How Islamic Extremism Can Dissolve Old Borders

Taliban in Afghanistan inspired mullahs in Pakistan to demand Islamic rule by Aug. 31.

In these harsh mountains near the Khyber Pass, it is difficult to tell an Afghan Taliban from a Pakistani Taliban. For those who want Islamic rule without boundaries, that is the point. For those who want to keep Pakistan under secular rule, that's a problem.

Last week local Islamic mullahs said the region known as Malakand tribal area would break away from Pakistan unless Islamic rule and sha-ria (Islamic law) is allowed by Aug. 31.

Two years ago in this Himalayan frontier, Pakistan's military sup-pressed an Islamic uprising sparked by the capture of Afghanistan's capital, Kabul, by Taliban fighters.

The idea of another uprising makes Pakistani officials shudder. But to cede authority to an Islamic council could bring similar demands in other regions at a time when Islamic sentiment is high because of the Taliban's near victory in taking over Afghanistan.

And the prospect of further instability in largely Muslim Pakistan - which now has the capacity for nuclear weapons - has raised international concern.

Muhammad Alam, a solemn young mullah with luminous dark eyes, is the deputy chief in Malakand. Cross-legged on a bare floor, he says that Malakand will oppose "every law under the present system." Flanked by Malakand's president, finance secretary, other mullahs, and two Pakistani secret service men who surprised the group, he told the first Western reporters to reach him after last week's decision: "We are prepared to make physical and financial sacrifices. We will boycott the courts, the police, the schools."

Mr. Alam's threat is a small example of a "Talibanizing" trend in Pakistan - a slow drift in a more orthodox Islamic direction. For now, this Islamic movement is more popular than political. As in largely Islamic countries like Turkey, Egypt, and Indonesia, it is gaining strength because of a widespread perception by the rural and lower classes of a corrupt ruling elite that is not delivering basic social needs.

It is due in no small measure to the success of the Taliban, often referred to as a cross between an army and a church, and to the nearly 2 million Afghan refugees who have begun to call Pakistan home.

And it is matched by many middle-class families who seek a stronger sense of Islamic identity, and look for it through softer evangelical forms of Islam like the Tablighi Jamaat movement, which, while focused on spiritual and personal faith, adds to a critical mass of Islamic fervor.

"The Taliban are winners in an area of the world that desperately needs winners," says a diplomat in Islamabad. "The problem is that neither the Pakistani government nor military is looking forward enough in a way that will help them deal with what is happening in the minds of the people."

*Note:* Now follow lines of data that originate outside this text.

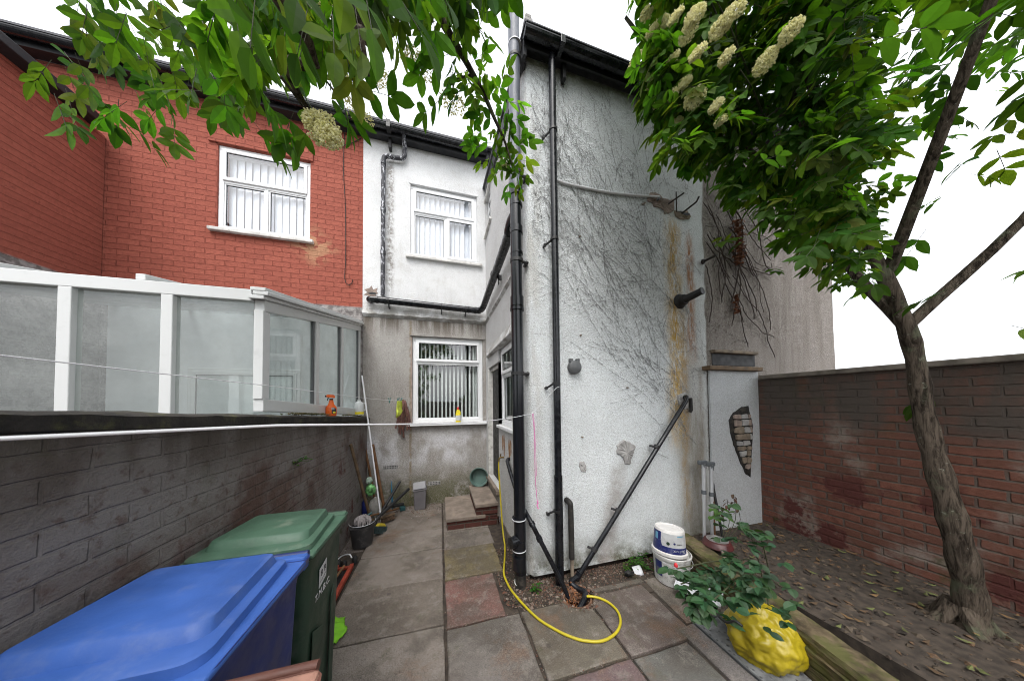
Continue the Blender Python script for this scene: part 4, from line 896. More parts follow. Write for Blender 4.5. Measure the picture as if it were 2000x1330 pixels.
q=MB(); q.tube(smooth_path([(-1.22,YB-.03,5.98),(-1.38,YB-.035,5.84),(-1.56,YB-.035,5.77),(-1.75,YB-.035,5.88),(-1.84,YB-.03,6.0)],6),.006,6); q.build('slack_cable','iron',bh,smooth=True)
q=MB(); q.tube(smooth_path([(-1.46,YB-.03,6.0),(-1.47,YB-.03,5.4),(-1.44,YB-.03,4.8),(-1.43,YB-.035,4.0),(-1.44,YB-.035,3.66),(-1.39,YB-.035,3.56),(-1.34,YB-.035,3.60),(-1.335,YB-.035,3.66)],6),.005,6); q.build('hanging_cable','iron',bh,smooth=True)
# mirrored outrigger of the brick house, beyond the conservatory
MB().box(-7.5,-4.2,2.4,YB-.03,-.05,5.2).build('back_wing','redbrick',bh)
MB().box(-7.5,-4.05,2.2,YB-.17,5.202,5.3).build('wing_eaves','soffit',bh,bevel=.01)
# conservatory
cs=thing('conservatory','white framed lean-to conservatory with grey cloudy glass behind the yard wall','conservatory',(-2.5,3.4,0))
XC=-1.24; Y0,Y1=2.25,YB-.03
zt=lambda y: 2.53+(y-2.53)*.205; zb=lambda y: 1.66-(y-2.54)*.055
fr=MB()
def bar(mb,p,q_,w_,d):   # bar in the X=XC plane, w_ in plane, d deep
    p,q_=V(p),V(q_); t_=(q_-p).normalized(); n_=V((1,0,0)); s_=t_.cross(n_)
    c=[p-s_*w_/2,p+s_*w_/2,q_+s_*w_/2,q_-s_*w_/2]; mb.prism([x+n_*d/2 for x in c],(-d,0,0))
cf=MB(); 
P_=lambda y,z,dx=0:(XC+dx,y,z)
cf.prism([P_(Y0,zb(Y0)-.03,.03),P_(Y1,zb(Y1)-.03,.03),P_(Y1,zb(Y1)+.06,.03),P_(Y0,zb(Y0)+.06,.03)],(-.06,0,0))
cf.prism([P_(Y0,zt(Y0)-.11,.03),P_(Y1,zt(Y1)-.11,.03),P_(Y1,zt(Y1)-.03,.03),P_(Y0,zt(Y0)-.03,.03)],(-.06,0,0))
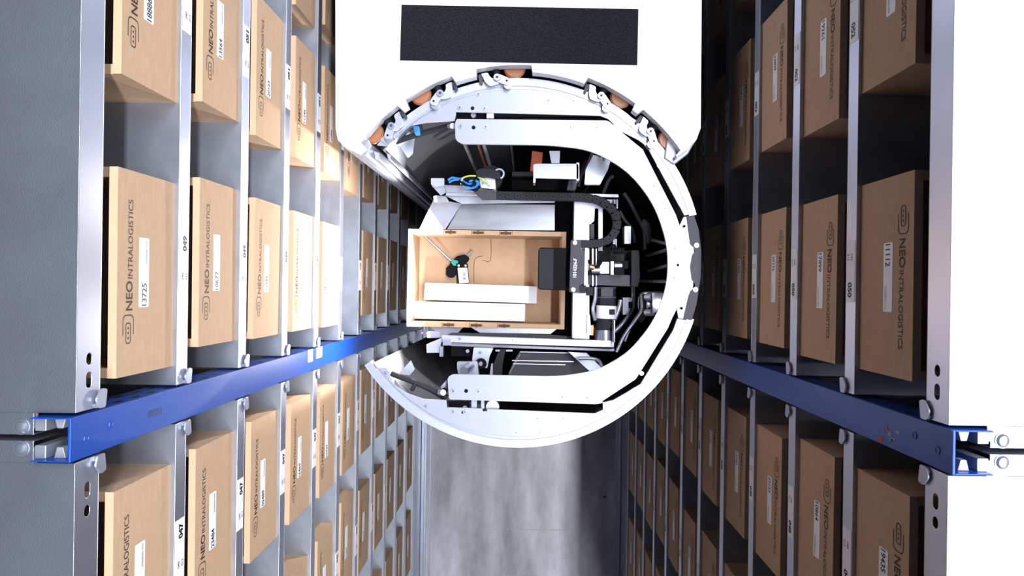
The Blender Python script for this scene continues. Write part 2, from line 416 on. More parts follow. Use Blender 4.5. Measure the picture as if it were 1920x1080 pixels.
for (dx, dy, w_, h_, a_) in ((0, .01, .04, .012, 1.3), (.01, -.02, .05, .012, 1.5), (-.012, -.012, .05, .010, 1.45), (0, -.035, .045, .014, .2), (-.02, .015, .012, .02, .5)):
    c_, s_ = math.cos(a_), math.sin(a_)
    b.prism([(q.x+dx+u*c_-v*s_, q.y+dy+u*s_+v*c_) for u, v in ((-w_/2, -h_/2), (w_/2, -h_/2), (w_/2*.9, h_/2), (-w_/2, h_/2*.7))], .0003, .0009)
tag(part('tape_scrap', b, 'tape_residue'), 'torn pale tape scrap stuck on the dark side of the aisle floor', 'tape')

# ---------------------------------------------------------------- cardboard boxes
BW, BD, BH = .315, .510, .175
def box_body():
    b = B(); T, t = .013, .015; h = BW/2
    # front and back walls (rolled double board), side walls with three hand-lock notches each
    b.box(-T, 0, -h, h, 0, BH); b.box(-BD, -BD+T, -h, h, 0, BH)
    for s_ in (-1, 1):
        ys = sorted((s_*h, s_*(h-t)))
        prof = [(-T, 0), (-T, BH-.003)]
        for c in (-.135, -.225, -.315):
            prof += [(c+.022, BH-.003), (c+.020, BH-.009), (c+.004, BH-.010), (c, BH-.016), (c-.004, BH-.010), (c-.020, BH-.009), (c-.022, BH-.003)]
        prof += [(-BD+T, BH-.003), (-BD+T, 0)]
        mt = Matrix(((1, 0, 0, 0), (0, 0, 1, 0), (0, 1, 0, 0), (0, 0, 0, 1)))
        b.prism(prof, ys[0], ys[1], mt)
    b.box(-BD+T, -T, -h+t, h-t, .001, .005)
    bmesh.ops.bevel(b.bm, geom=[e for e in b.bm.edges if e.is_manifold and e.calc_face_angle(0) > 1.2 and e.calc_length() > .02], offset=.0022, segments=2, affect='EDGES', profile=.6)
    # torn corrugated edges showing at the notches
    b.mi = 1
    for s_ in (-1, 1):
        for c in (-.135, -.225, -.315):
            ys = sorted((s_*(h-.0005), s_*(h-t+.0005))); b.box(c-.018, c+.018, ys[0]+.003, ys[1]-.003, BH-.012, BH-.0088)
    return b.mesh('box_body', ['cardboard', 'cardboard_core'])
def box_logo():
    b = B(); zc = BH-.031; s0 = -BW/2+.050
    outer = rounded([(s0+.009, zc+.0065), (s0+.009, zc+.015, .007), (s0+.043, zc+.015, .009), (s0+.043, zc-.015, .009), (s0+.009, zc-.015, .007), (s0+.009, zc-.0065)], 0)
    outer = rounded([(s0+.0085, zc+.0065, 0), (s0+.0085, zc+.015, .007), (s0+.043, zc+.015, .010), (s0+.043, zc-.015, .010), (s0+.0085, zc-.015, .007), (s0+.0085, zc-.0065, 0)], .007, 5)
    add_path(b, outer[6:-6], .0017)
    inner = rounded([(s0, zc+.0065), (s0+.031, zc+.0065), (s0+.031, zc-.0065), (s0, zc-.0065)], .005, 5)
    add_path(b, inner, .0017, True)
    for c in (.008, .0155, .023):
        vs = [b.bm.verts.new((.0006, s0+c+.0018*math.cos(i*PI/6), zc+.0018*math.sin(i*PI/6))) for i in range(12)]; b._f(vs)
    return b.mesh('printed_logo', 'print_ink')
def box_words():
    b = B(); z0 = BH-.0425; s0 = -BW/2
    add_text(b, 'NEO', (.0006, s0+.100, z0), (0, 1, 0), (0, 0, 1), .045, .0185, .015)
    add_text(b, 'INTRALOGISTICS', (.0006, s0+.149, z0), (0, 1, 0), (0, 0, 1), .121, .0135, .0)
    return b.mesh('printed_words', 'print_ink')
def box_sticker():
    b = B(); s0 = -BW/2+.104; mt = Matrix(((0, 0, 1, 0), (1, 0, 0, 0), (0, 1, 0, 0), (0, 0, 0, 1)))
    b.prism(rounded([(s0, BH-.0915), (s0+.110, BH-.0915), (s0+.110, BH-.0620), (s0, BH-.0620)], .003, 4), .0001, .0006, mt)
    return b.mesh('sticker', 'sticker')
ME_BODY, ME_LOGO, ME_WORDS, ME_STICK = box_body(), box_logo(), box_words(), box_sticker()
def sticker_code(num):
    b = B(); s0 = -BW/2+.104
    add_text(b, '002000000'+num, (.0008, s0+.069, BH-.086), (0, 1, 0), (0, 0, 1), .037, .005)
    return b.mesh('sticker_code', 'black_ink')
def sticker_print(num):
    b = B(); s0 = -BW/2+.104
    add_text(b, num, (.0008, s0+.002, BH-.085), (0, 1, 0), (0, 0, 1), .036, .0150, .02)
    return b.mesh('sticker_number', 'black_ink')
def storage_box(x, y, z, rz, num, label, group='cardboard boxes on the rack shelves', small=True):
    r = empty('storage_box', (x, y, z), rz)
    link('box_body', ME_BODY, r); link('printed_logo', ME_LOGO, r); link('printed_words', ME_WORDS, r)
    s = link('sticker', ME_STICK, r); link('sticker_number', sticker_print(num), s)
    if small: link('sticker_code', sticker_code(num), s)
    tag(r, label, 'box', group); return r
# measured start of each box along the aisle (lower end), per tier between shelf k and k+1
BOXES = {
 -1: {'up': {1: [-.143, .310], 2: [-.118, .338], 3: [-.122, .332, .79], 4: [-.122, .332, .728], 5: [-.126, .336, .773], 6: [None, .320], 7: [-.110, .327], 8: [-.114, .330], 9: [-.110, .341], 10: [-.115, .335], 11: [None, .33]},
      'low': {1: [-.312], 2: [-.308, -.76], 3: [-.307, -.76], 4: [-.309, -.765], 5: [-.317, -.761], 6: [-.320, -.727], 7: [-.313, -.761, -1.20], 8: [-.310, -.767, -1.22], 9: [-.315, -.771, -1.225], 10: [-.318, -.775, -1.215], 11: [-.312, -.757, -1.215]}},
 1: {'up': {1: [-.131, .342], 2: [-.133, .323], 3: [-.126, .342], 4: [-.124, .342, .79], 5: [-.118, .326, .79], 6: [-.12, .335, .79], 7: [None, .33], 8: [None, .335]},
     'low': {1: [-.302], 2: [-.306, -.76], 3: [-.327, -.775], 4: [-.329, -.77], 5: [-.325, -.768], 6: [-.309, -.779], 7: [-.306, -.737], 8: [-.325, -.729, -1.19], 9: [-.315, -.758, -1.22], 10: [-.325, -.756, -1.215], 11: [-.330, -.767, -1.235]}}}
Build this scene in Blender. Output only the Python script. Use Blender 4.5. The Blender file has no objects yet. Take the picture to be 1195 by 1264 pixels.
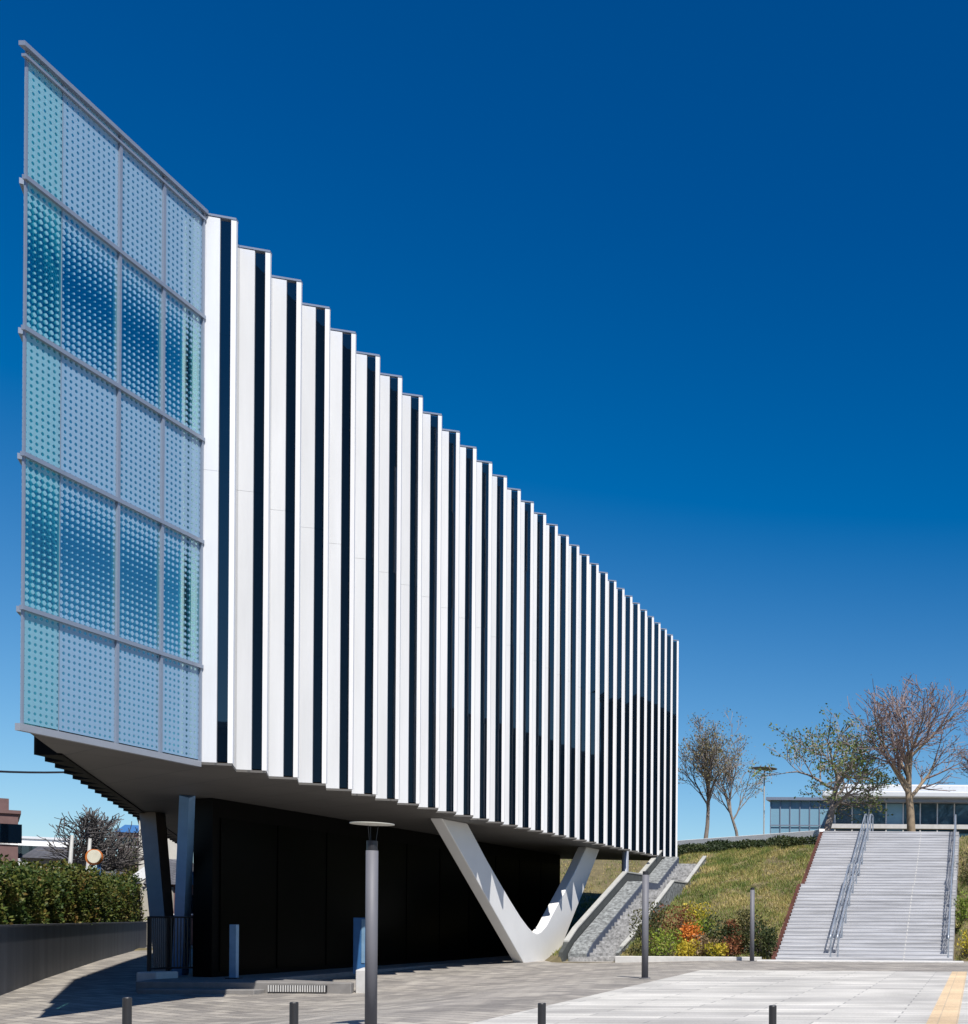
import bpy, math, random
import numpy as np
from mathutils import Vector
R = math.radians
scene = bpy.context.scene
COL = scene.collection

# ------------------------------------------------------------------ camera, sky, sun, exposure
F, PX, PY, TH, EYE = 1294.0, 1205.0, 1140.0, 0.007, 1.6
cd = bpy.data.cameras.new('camera'); cam = bpy.data.objects.new('camera', cd); COL.objects.link(cam)
cam.location = (0, 0, EYE); cam.rotation_euler = (R(90), -TH, 0)
cd.sensor_fit = 'HORIZONTAL'; cd.sensor_width = 36; cd.lens = F / 1195 * 36
cd.shift_x = -(PX - 597.5) / 1195; cd.shift_y = (PY - 632) / 1195
cd.clip_start = 0.1; cd.clip_end = 4000
scene.camera = cam

ELEV = R(55); SX, SY = 0.61, -0.79            # direction towards the sun
SUNV = Vector((SX * math.cos(ELEV), SY * math.cos(ELEV), math.sin(ELEV)))
world = bpy.data.worlds.new('World'); scene.world = world; world.use_nodes = True
wn = world.node_tree.nodes; wl = world.node_tree.links
sky = wn.new('ShaderNodeTexSky'); sky.sky_type = 'NISHITA'; sky.sun_disc = False
sky.sun_elevation = ELEV; sky.sun_rotation = math.atan2(SX, SY)
sky.altitude = 300; sky.air_density = 0.9; sky.dust_density = 0.35; sky.ozone_density = 5.0
hs = wn.new('ShaderNodeHueSaturation'); hs.inputs['Saturation'].default_value = 1.42
hs.inputs['Hue'].default_value = 0.506
tcd = wn.new('ShaderNodeTexCoord'); sxz = wn.new('ShaderNodeSeparateXYZ'); wl.new(tcd.outputs['Generated'], sxz.inputs[0])
sat = wn.new('ShaderNodeMapRange'); sat.inputs[1].default_value = 0.0; sat.inputs[2].default_value = 0.4; sat.inputs[3].default_value = 1.13; sat.inputs[4].default_value = 1.42
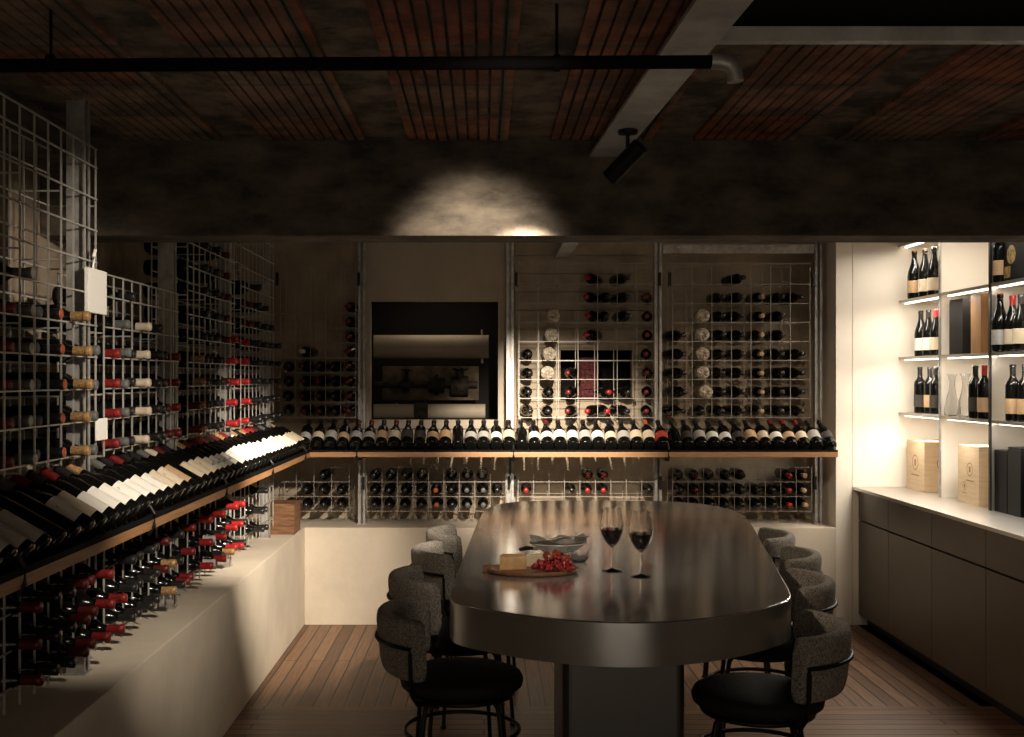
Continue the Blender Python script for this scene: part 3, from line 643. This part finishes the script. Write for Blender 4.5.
for inset, z in ((0.02, 0.795), (0.0, 0.797), (0.0, 0.926), (0.0015, 0.929), (0.004, 0.930)):
    rg = []
    for i, p in enumerate(lp):
        a = lp[i-1]; c_ = lp[(i+1) % len(lp)]; tv = (c_-a).normalized(); nv = Vector((-tv.y, tv.x))
        q = p + nv*inset; rg.append(bm.verts.new((q.x-cx, q.y-cy, z)))
    rings.append(rg)
for j in range(len(rings)-1):
    for i in range(len(lp)):
        f = bm.faces.new((rings[j][i], rings[j][(i+1) % len(lp)], rings[j+1][(i+1) % len(lp)], rings[j+1][i])); f.smooth = True; f.material_index = 1 if j == 1 else 0
for j in (1, 2):
    for i in range(len(lp)):
        e = bm.edges.get((rings[j][i], rings[j][(i+1) % len(lp)])); e.smooth = False
bm.faces.new(rings[-1]); f = bm.faces.new(list(reversed(rings[0]))); f.material_index = 1
tt = obj('table_top', bm, ['steel', 'steel_side'], t_)
def pedestal(y0, y1):
    bm = bmesh.new(); bm_box(bm, -0.205, 0.205, y0, y1, 0.0, 0.795)
    ed = [e for e in bm.edges if abs(e.verts[0].co.z-e.verts[1].co.z) > 0.5]
    bmesh.ops.bevel(bm, geom=ed, offset=0.03, segments=5, profile=0.5, affect='EDGES'); return bm
o = obj('pedestal', pedestal(-0.25, 0.25), 'pedestal_steel', t_, loc=(0.468-cx, 4.02-cy, 0)); 
o = obj('pedestal', pedestal(-0.25, 0.25), 'pedestal_steel', t_, loc=(0.66-cx, 5.85-cy, 0))

# ------------------------------------------------------------------ stools
def backrest_bm(R=0.268, ht=0.031, hz=0.108, zc=0.720, span=math.radians(63)):
    bm = bmesh.new(); n = 36; m = 20; g = []
    for i in range(n+1):
        u = -1+2*i/n; a = u*span
        e = 1-abs(u); k = 1.0
        lim = 0.10
        if e < lim: k = math.sqrt(max(0.0, 1-((lim-e)/lim)**2))
        k = max(k, 0.04)
        rg = []
        for j in range(m):
            q = 2*PI*j/m; cs, sn = math.cos(q), math.sin(q)
            sx = math.copysign(abs(cs)**0.55, cs)*ht*(0.3+0.7*k); sz = math.copysign(abs(sn)**0.45, sn)*hz*(0.55+0.45*k)
            if k <= 0.05: sx *= 0.2
            r = R+sx+ (0.012*(sz/hz))
            rg.append(bm.verts.new((-r*math.cos(a), r*math.sin(a), zc+sz)))
        g.append(rg)
    for i in range(n):
        for j in range(m):
            f = bm.faces.new((g[i][j], g[i][(j+1) % m], g[i+1][(j+1) % m], g[i+1][j])); f.smooth = True
    bm.faces.new(g[0]); bm.faces.new(list(reversed(g[-1])))
    return bm
SM = {}
bm = bmesh.new(); bm_lathe(bm, [(0, .535), (.15, .535), (.20, .540), (.218, .553), (.222, .572), (.214, .590), (.19, .600), (.10, .604), (0, .605)], 40); SM['seat'] = mesh_of('seat', bm, 'seat_black')
SM['backrest'] = mesh_of('backrest', backrest_bm(), 'boucle')
bm = bmesh.new()
pts = [(-.306*math.cos(a), .306*math.sin(a), .733) for a in [math.radians(-55+110*i/24) for i in range(25)]]
r0 = [(-.306*math.cos(math.radians(55)), s_*.306*math.sin(math.radians(55)), 0) for s_ in (-1, 1)]
def drop(s_):
    a = math.radians(55)*s_; c_, s2 = -math.cos(a), math.sin(a)
    return [(.306*c_, .306*s2, .733), (.306*c_*1.0, .306*s2*1.02, .715), (.302*c_, .302*s2, .64), (.29*c_, .29*s2, .57), (.26*c_, .26*s2, .535), (.18*c_, .18*s2, .527)]
bm_tube(bm, list(reversed(drop(-1)))+pts[1:-1]+drop(1), 0.0075, 8); SM['back_rail'] = mesh_of('back_rail', bm, 'black_metal')
bm = bmesh.new(); bm_ring(bm, (0, 0, 0.39), 0.205, 0.008, 40, 8); SM['foot_ring'] = mesh_of('foot_ring', bm, 'black_metal')
bm = bmesh.new(); bm_ring(bm, (0, 0, 0.525), 0.185, 0.009, 40, 8); bm_lathe(bm, [(0, .520), (.17, .520), (.18, .528), (.18, .536), (0, .536)], 32); SM['seat_frame'] = mesh_of('seat_frame', bm, 'black_metal')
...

In some ways, the Islamic rise is an unintended consequence of Pakistan's support of Afghan rebels, both radical Islamic and ethnically regional, over 20 years. Pakistan's support was partly to help stabilize its rough-hewn neighbor, and partly to extend its influence north. It aided the Afghan guerrillas against Soviet occupiers. Four years ago, it backed the Taliban, who rose to quick military victories against secular rule in Kabul. In Taliban-controlled areas, the group imposed harsh social strictures on women and men, and brought law and order to a country often divided by inter-tribal rivalry.

In the short term, an activist Islamic awakening may take root more quickly in states like Pakistan, more traditionally hospitable to Islam, than in post-Soviet Central Asian states, some experts feel. "The Taliban's program is really a religious program, and religion has no boundaries," says the head of a multilateral aid agency in Islamabad. "If they are blocked in the north, then they will look south to Pakistan to spread their beliefs."

Already the message is received hospitably at high levels. Former Army chief of staff Aslam Beg extolled the character and program of the Taliban. But Lt. Gen. Talat Masood, recently retired, told the Monitor that the Taliban "are dangerous for the future of Pakistan. The Taliban won't listen to anybody. They are medievals who would medievalize our society. They are very much a problem for us. But we aren't talking about it."

Pakistan, while founded as a Muslim state, has never been religiously zealous. Unlike Shiite Iran, its religious groupings are diverse. A highly educated and Westernized upper middle class is not sympathetic to Talibanization, and chafes at even a suggestion of fundamentalism. Many of the children of the middle class are more interested in the Internet, MTV, and the London-New York scene than in Koranic interpretation. Too, it is unclear whether the military will allow a religious revival of the type the Malakand mullahs would like.

Yet the forces of fragmentation, disillusionment, and various Pakistani culture wars of which Islam is a part worry opinion leaders. "There isn't a single 'national Islamic movement,' things are too scattered for that," says Maleeha Lodhi, former Pakistani ambassador to the US. "What is happening is scarier. People want a local language of protest, one suitable for their own ethnic or regional group. The scenario is one of divisiveness and breakup."

"The thing to understand," says a devout believer here, "is that we Muslims take our ablutions in Pakistan, then step over the border to pray."